Vlaanderen hinkt achterop
Dat De Lijn kon leren uit het buitenland, verraadt dat Vlaanderen achterop hinkt in de vergroening van het openbaar vervoer. In 2017 startte De Lijn drie proefprojecten voor elektrische bussen, in Leuven, Antwerpen en Gent. Vier jaar later rijden alleen in Leuven zes elektrische bussen. In vergelijking met de buurlanden loopt De Lijn op het vlak van vergroening dus stevig achterop. Nochtans zijn de ambities groot. Tegen 2025 willen de Vlaamse regering en De Lijn in alle 13 Vlaamse centrumsteden en de Vlaamse Rand rond Brussel emissievrij openbaar vervoer organiseren. Om dat te bereiken moeten er tegen 2025 in totaal 400 elektrische bussen in dienst zijn en tien stelplaatsen zijn uitgerust met laadinfrastructuur.
“We houden vast aan dat doel, maar dan moet De Lijn wel een versnelling hoger schakelen”, zegt Vlaams minister van Mobiliteit Lydia Peeters (Open Vld). Aanvankelijk wilde De Lijn in één keer 970 elektrische bussen aankopen, maar Peeters floot de vervoersmaatschappij terug omdat de selectiecriteria zo streng waren dat Belgische busbouwers zoals Van Hool uit de boot vielen.
250 km tot laadbeurt
Volgens Peeters was het ook niet slim om zoveel bussen tegelijk te bestellen op een moment dat de technologie nog volop in ontwikkeling is. De vrees was dat de voertuigen die nu gekocht zouden worden binnen de kortste keren voorbij zouden zijn gestreefd. Daarom werd de hele procedure stopgezet en in december een nieuwe, kleinere aanbesteding uitgeschreven voor 200 elektrische bussen, waarvan de eerste 63 dus in 2023 geleverd zullen worden. Later volgt een tweede aanbesteding voor nog eens 200 bussen.
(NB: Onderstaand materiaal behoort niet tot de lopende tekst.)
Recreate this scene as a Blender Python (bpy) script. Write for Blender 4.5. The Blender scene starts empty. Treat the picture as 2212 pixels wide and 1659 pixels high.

De e-bussen die De Lijn nu wil aankopen, moeten 250 km kunnen rijden voor ze moeten worden bijgeladen. In een volgende aanbesteding wil De Lijn dat rijbereik kunnen uitbreiden tot 300 à 350 km. Minister Peeters kijkt ook nadrukkelijk naar de pachters om mee te stappen in het elektrische verhaal. “We hebben hen nodig als we ons doel willen halen. Zij moeten geen rekening houden met aanbestedingen en kunnen veel sneller bussen aanschaffen dan De Lijn.”